# Task instructions
In the listing below, locate the lines that hold the string "with". Copy those lines.

# Material
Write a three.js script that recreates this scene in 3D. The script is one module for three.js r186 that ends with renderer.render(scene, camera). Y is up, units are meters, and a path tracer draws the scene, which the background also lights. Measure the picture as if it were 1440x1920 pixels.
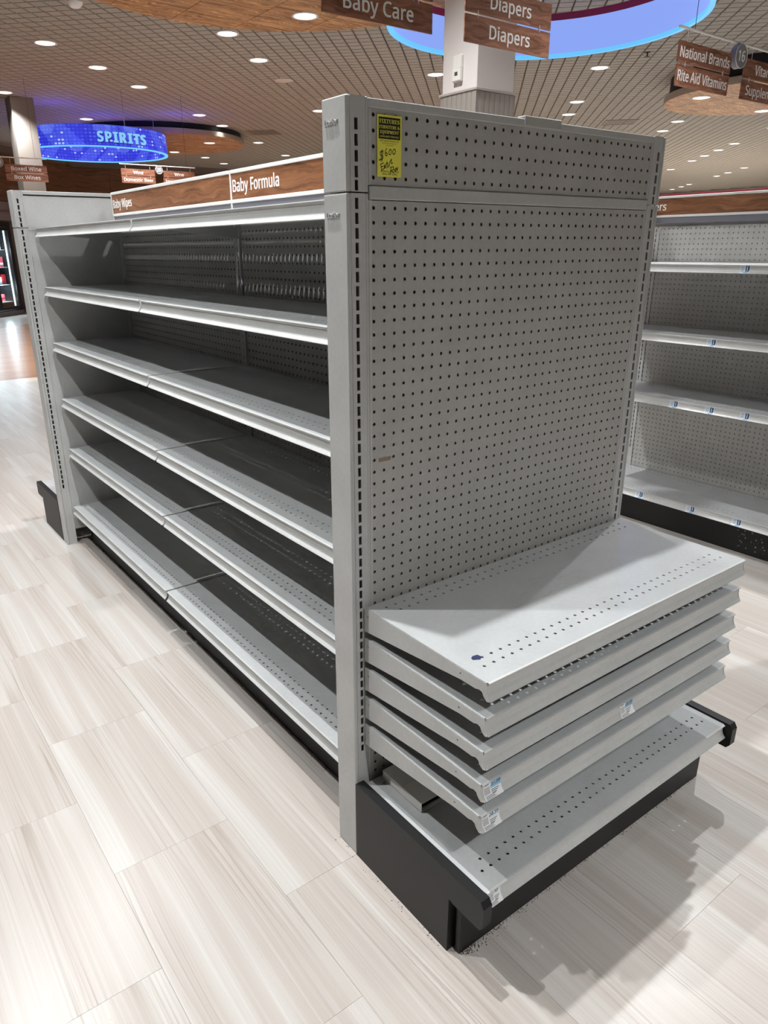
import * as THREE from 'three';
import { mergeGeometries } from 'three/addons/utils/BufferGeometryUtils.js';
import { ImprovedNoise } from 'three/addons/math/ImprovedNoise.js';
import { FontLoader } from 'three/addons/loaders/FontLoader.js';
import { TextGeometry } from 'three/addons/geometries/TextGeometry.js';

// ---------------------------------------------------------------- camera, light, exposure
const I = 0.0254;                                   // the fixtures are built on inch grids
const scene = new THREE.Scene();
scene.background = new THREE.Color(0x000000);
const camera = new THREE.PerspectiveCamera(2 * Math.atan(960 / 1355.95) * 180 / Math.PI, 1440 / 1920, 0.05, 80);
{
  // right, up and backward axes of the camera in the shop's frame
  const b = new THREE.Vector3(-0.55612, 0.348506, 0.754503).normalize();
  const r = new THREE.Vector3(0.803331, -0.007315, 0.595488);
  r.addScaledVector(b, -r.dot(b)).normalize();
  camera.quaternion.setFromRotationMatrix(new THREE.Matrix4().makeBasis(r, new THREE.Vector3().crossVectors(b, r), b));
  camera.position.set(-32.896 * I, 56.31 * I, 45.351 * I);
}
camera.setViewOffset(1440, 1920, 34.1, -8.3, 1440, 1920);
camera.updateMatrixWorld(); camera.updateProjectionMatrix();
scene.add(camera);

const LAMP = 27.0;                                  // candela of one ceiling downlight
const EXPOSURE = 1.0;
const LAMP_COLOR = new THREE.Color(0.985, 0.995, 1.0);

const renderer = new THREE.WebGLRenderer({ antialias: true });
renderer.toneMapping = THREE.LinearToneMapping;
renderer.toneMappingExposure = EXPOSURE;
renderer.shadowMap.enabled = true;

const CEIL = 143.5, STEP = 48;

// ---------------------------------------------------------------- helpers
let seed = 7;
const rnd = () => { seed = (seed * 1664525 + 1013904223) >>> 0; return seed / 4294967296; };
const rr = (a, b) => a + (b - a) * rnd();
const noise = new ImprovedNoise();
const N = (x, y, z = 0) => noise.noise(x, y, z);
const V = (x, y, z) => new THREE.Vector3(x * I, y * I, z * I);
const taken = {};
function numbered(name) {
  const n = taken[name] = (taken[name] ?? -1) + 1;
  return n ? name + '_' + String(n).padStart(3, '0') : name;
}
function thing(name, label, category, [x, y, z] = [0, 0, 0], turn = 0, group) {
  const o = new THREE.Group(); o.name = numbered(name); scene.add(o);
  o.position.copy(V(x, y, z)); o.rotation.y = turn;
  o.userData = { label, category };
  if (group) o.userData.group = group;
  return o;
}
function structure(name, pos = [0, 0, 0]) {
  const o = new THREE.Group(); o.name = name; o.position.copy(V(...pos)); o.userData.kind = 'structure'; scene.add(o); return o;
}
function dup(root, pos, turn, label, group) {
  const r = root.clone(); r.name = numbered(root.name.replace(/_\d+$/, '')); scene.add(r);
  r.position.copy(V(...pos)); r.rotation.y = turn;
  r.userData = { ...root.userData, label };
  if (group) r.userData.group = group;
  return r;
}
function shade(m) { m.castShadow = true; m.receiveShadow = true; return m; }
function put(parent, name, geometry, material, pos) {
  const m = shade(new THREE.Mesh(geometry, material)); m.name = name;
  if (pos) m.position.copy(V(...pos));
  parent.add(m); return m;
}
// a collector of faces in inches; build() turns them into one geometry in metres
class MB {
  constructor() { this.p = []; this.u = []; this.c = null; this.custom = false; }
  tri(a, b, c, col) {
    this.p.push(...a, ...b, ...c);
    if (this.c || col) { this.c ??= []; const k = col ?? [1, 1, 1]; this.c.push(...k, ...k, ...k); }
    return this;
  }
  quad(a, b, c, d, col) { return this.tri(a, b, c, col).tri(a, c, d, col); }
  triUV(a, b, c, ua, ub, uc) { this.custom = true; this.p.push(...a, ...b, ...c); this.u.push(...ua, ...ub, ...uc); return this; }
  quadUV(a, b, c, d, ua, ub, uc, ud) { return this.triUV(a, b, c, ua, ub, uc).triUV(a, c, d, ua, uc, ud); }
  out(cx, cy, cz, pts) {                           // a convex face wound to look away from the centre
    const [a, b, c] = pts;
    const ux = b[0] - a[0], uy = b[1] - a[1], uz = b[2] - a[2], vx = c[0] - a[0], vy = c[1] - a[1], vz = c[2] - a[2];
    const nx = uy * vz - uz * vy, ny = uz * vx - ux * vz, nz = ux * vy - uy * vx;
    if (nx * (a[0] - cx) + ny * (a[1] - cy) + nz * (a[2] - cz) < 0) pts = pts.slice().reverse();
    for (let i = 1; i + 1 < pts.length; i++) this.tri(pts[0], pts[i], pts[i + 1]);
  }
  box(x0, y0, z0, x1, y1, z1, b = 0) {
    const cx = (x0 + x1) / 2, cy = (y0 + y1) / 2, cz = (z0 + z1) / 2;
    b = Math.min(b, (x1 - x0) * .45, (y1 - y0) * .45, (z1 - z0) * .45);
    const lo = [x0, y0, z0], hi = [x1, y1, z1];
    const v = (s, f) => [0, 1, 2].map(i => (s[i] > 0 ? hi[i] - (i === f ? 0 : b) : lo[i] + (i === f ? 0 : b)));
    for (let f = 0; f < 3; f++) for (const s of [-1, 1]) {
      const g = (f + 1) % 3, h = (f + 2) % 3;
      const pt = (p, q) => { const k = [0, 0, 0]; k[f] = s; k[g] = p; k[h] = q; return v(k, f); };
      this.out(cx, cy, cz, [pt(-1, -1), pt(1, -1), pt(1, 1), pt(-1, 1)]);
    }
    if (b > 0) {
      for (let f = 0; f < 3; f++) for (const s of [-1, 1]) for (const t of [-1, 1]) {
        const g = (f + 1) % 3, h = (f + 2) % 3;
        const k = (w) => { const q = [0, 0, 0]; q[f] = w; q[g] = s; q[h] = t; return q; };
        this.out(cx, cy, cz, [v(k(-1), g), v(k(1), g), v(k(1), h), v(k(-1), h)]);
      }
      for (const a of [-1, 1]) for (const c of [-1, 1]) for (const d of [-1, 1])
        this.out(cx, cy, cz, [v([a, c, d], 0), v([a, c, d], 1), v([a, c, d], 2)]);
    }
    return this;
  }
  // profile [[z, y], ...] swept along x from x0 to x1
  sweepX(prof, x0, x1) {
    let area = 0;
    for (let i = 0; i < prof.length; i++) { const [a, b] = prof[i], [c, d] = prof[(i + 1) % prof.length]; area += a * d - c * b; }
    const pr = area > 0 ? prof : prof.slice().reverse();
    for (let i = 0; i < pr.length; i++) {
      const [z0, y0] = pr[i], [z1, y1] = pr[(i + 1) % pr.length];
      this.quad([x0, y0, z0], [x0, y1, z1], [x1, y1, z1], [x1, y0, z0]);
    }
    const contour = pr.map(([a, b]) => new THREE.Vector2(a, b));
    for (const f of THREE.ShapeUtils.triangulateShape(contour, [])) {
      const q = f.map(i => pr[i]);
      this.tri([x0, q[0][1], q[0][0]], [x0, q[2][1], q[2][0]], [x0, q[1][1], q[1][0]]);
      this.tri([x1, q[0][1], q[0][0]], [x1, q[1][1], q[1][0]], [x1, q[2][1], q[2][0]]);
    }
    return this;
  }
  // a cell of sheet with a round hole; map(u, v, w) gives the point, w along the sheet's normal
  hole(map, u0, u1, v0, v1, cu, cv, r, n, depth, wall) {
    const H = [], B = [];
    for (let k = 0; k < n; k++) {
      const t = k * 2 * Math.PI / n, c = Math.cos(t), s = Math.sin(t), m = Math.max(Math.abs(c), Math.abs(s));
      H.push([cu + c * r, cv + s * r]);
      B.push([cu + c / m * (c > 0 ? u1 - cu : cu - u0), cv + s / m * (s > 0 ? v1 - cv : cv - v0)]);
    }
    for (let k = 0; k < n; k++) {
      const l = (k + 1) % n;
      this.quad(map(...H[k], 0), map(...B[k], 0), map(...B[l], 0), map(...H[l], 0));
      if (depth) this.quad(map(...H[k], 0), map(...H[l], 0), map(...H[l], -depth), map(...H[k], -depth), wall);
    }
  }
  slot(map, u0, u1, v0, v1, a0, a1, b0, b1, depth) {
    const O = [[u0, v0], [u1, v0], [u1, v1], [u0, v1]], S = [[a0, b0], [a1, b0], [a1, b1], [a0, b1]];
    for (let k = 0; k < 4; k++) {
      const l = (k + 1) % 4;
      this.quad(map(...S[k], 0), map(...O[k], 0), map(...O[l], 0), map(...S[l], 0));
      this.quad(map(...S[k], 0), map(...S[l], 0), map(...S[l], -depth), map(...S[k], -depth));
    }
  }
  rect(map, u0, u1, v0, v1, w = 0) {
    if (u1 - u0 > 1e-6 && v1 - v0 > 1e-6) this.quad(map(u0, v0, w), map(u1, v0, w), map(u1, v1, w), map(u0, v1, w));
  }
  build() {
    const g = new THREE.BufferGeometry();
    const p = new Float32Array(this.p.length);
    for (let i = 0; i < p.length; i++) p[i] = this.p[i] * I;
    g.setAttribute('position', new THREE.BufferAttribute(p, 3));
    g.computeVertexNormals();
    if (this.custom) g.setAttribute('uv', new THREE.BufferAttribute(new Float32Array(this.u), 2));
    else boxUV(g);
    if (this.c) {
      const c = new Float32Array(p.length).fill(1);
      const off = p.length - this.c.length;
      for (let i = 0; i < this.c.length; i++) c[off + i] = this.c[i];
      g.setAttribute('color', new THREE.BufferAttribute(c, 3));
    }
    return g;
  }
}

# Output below
Write a three.js script that recreates this scene in 3D. The script is one module for three.js r186 that ends with renderer.render(scene, camera). Y is up, units are meters, and a path tracer draws the scene, which the background also lights. Measure the picture as if it were 1440x1920 pixels.
  // a cell of sheet with a round hole; map(u, v, w) gives the point, w along the sheet's normal